I asked Ashby why this was so disturbing for natural historians in Europe. “Well, a defining characteristic of mammals is that they produce milk – ‘mammal’ comes from ‘mammary’,” he said. “Echidnas do produce milk, but it kind of oozes out of their skin, like sweat, and the young lap it up.” They were freaky.

Meanwhile, it took almost a century to demonstrate that the creatures did, in fact, lay eggs. Resistance to the theory was fierce. “I think that the people arguing against all this were uncomfortable with the idea of mammals doing something so reptilian as laying eggs, as it pulled the mammalian class down into the mud with the reptiles and the amphibians,” Ashby said. The way echidnas reproduced upset “the idea of the hierarchy of animal kind – that mammals are better than everything else, with man at the top of the tree”. So the natural historians of the 19th century were engaged in a debate about animals that was, in reality, a debate about themselves: one about humanity, and where we fit in the order of things.

Since July 2012, when an international group of scientists gathered at Cambridge University to refute the notion that consciousness was exclusive to mankind, there has been a growing consensus that many non-human species have an awareness of themselves not dissimilar to our own. We eat animals, we wear their skin, we forcibly domesticate them and exploit them in almost every conceivable way, but they are more like us than we are sometimes willing to admit.

Despite this likeness, they remain an other. It’s difficult to think of echidnas and cows as our fellows, especially since they can’t talk and tell us how they feel, or what they’re thinking.

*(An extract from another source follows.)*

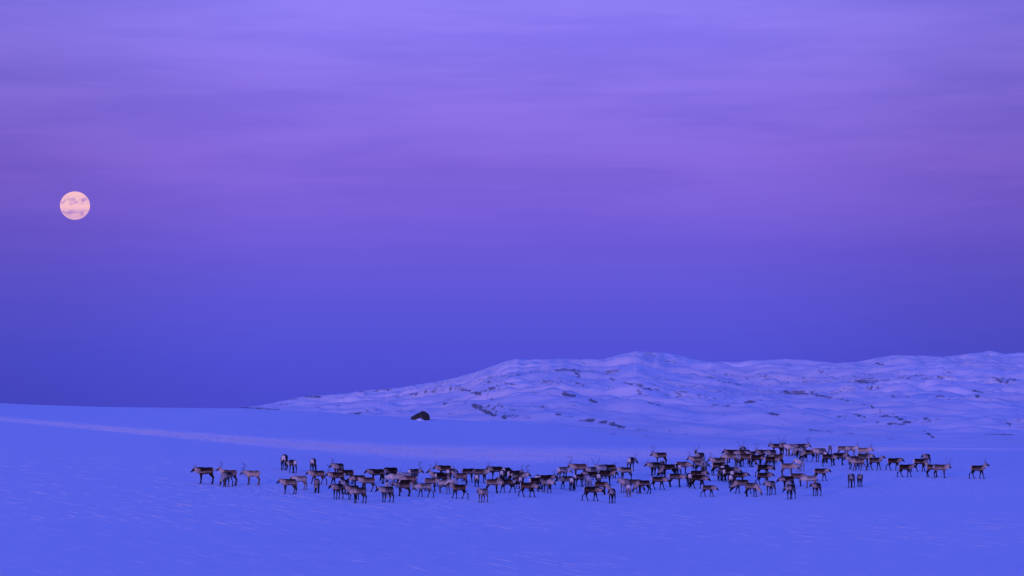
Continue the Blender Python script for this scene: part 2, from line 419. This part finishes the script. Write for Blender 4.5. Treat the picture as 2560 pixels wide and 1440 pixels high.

Yet throughout human history, we have talked through them – they have been symbols of our own inner lives. Picasso once said that an artist “paints not what he sees, but what he feels”. If he was right, those cave paintings in France were representative of how early man experienced the world, rather than what those animals were truly like. I suppose that’s what gives the images such power, millennia after they were scrawled on to those cold, stone walls. Human beings are Earth’s great narcissists. When we look at animals, we’re looking for our own reflection.